The Olympian Present: Goodbye and Thank You, Sonny Rollins
His genius could never be contained, only glimpsed in fleeting, incandescent moments
Starting at the timestamp here are nine of the most riveting seconds of musicianship I’ve ever come across:
The sound is flowing out of the horn like magma, right on the edge of control. The breath force is staggering — the notes pelt you with the shock of hailstones. It’s just one of countless bravura moments that follow in this incredible 1980 live performance of “Keep Hold of Yourself,” a Sonny Rollins original from 1972’s Next Album.
For me, these nine seconds sum up how Sonny Rollins was really not apprehensible in anything but such fleeting, incandescent episodes — striving after a kind of Olympian present, pushing and pushing while remaining ever-anchored in song, drawing on the “jukebox of the unconscious” (as his biographer Aidan Levy brilliantly put it) that he kept inside his head. It was a breaking free but it was not “free jazz” nor was it anything else that has a convenient name. It was about riding the wave of the song and, at least in my personal favorite Sonny moments, generating a fearsome momentum that you wished would last forever.
Sonny Rollins made a ton of records, and many great ones. I’m honored to have put together a survey of his classic albums for the Times, which has just posted following the seismic news of his death at age 95.
But the truth is that it’s when I stopped trying to get my head around him only through the traditional medium of the LP and started paying closer attention to the more transitory evidence that I really became a Sonny superfan. I’m talking about the scattered live footage like the above; the Road Shows series; and Robert Mugge’s mindblowing 1986 documentary Saxophone Colossus, which coincidentally is screening next week at Opus 40, in upstate NY, where some of its most unforgettable passages were shot, with live commentary from Mugge and Levy.
It’s these moments that I’ll keep seeking out as I bask in the glow of what he left, the voluminous evidence of his incredible lifelong quest, all that superhuman striving.
I feel beyond fortunate to have spoken with Rollins on two occasions, once for this Times piece on the fabled Great Day in Harlem photo, and the second time for an obituary for the great Al Foster, who can be seen (and heard!) driving the band with style and indefatigable power in the video above.
During the Great Day interview, in 2024, he spoke candidly and poignantly about being the lone survivor of the cohort in the photo:
“When your friends pass away, you have nobody to relate to anymore. You can’t have jokes or things that you both would be talking about, and all this stuff. So when you’re the last guy left, you have a loneliness, because there’s nobody to call up and say, ‘Oh, man, look what Donald Trump is doing today…’”

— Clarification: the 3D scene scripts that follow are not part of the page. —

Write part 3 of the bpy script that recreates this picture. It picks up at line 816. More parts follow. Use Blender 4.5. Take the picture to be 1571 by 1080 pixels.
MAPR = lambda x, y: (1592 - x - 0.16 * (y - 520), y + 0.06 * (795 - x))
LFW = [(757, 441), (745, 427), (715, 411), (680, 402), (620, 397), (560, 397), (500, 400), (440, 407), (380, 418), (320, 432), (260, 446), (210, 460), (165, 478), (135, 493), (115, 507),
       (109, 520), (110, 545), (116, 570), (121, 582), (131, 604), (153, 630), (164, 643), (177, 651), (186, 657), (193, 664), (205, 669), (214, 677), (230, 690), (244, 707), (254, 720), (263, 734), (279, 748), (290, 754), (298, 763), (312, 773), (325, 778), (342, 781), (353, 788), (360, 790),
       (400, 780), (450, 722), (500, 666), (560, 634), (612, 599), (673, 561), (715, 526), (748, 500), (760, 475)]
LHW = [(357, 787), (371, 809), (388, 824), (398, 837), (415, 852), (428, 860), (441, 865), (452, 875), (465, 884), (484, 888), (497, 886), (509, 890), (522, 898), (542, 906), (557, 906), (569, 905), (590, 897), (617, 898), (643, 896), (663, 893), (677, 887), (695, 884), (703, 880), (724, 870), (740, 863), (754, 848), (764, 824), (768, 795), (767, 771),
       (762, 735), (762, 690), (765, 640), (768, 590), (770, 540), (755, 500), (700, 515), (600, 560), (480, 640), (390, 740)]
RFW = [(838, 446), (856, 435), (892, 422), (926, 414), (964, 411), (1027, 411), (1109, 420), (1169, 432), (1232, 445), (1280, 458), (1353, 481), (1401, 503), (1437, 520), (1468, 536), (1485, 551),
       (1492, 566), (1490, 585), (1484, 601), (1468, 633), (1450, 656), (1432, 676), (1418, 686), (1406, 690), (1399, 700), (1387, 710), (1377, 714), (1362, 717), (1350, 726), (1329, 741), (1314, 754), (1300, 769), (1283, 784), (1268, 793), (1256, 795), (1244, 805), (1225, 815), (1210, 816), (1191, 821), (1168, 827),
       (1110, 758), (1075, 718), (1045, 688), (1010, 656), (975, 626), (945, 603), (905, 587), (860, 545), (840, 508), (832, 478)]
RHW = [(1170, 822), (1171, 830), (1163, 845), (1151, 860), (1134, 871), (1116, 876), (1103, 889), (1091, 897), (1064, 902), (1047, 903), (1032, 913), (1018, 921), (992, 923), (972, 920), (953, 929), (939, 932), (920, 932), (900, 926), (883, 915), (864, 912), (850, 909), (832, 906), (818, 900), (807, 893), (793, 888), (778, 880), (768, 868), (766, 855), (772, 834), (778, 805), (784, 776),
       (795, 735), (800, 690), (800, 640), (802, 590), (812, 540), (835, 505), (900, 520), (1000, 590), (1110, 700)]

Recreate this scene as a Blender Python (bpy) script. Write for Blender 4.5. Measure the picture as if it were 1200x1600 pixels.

There are a lot of great Sonny Rollins interviews out there, especially from his final years. This one, conducted in-person by Hilton Als for Pitchfork in 2016, is a good first stop. I love the final bit:
“The world is over in a minute and we’re here just for a second. We need to use this time to find out something. We’re all on our different journeys. And of course it’s difficult. But it’s the way it’s supposed to be. I believe in karma too. Karma is what we’re supposed to be doing—to unravel our karma. See, whatever I did that was bad in this life or another life, I have to get rid of that. And here I am.”



Excellent, Hank. Your NYTimes list was a perfect reminder that we need not be sad that Mr.Rollins but we have much to celebrate with his music. In the second half of his career, most of his special moments were on stage, where he could work out many of the ideas that he developed in his daily practices. His humility about his accomplishments is a lesson for us all. Keep moving and use your time here wisely!
Yeah...Does any remember or have the "family tree of tenor sax players" (whitney balliet?) w hawkins on one branch and lester on the other handy. Thought of this immediately when I heard the news. So interesting to situate and think about Sonny (and Dexter) in there and think about all that these 2nd gen tenors did.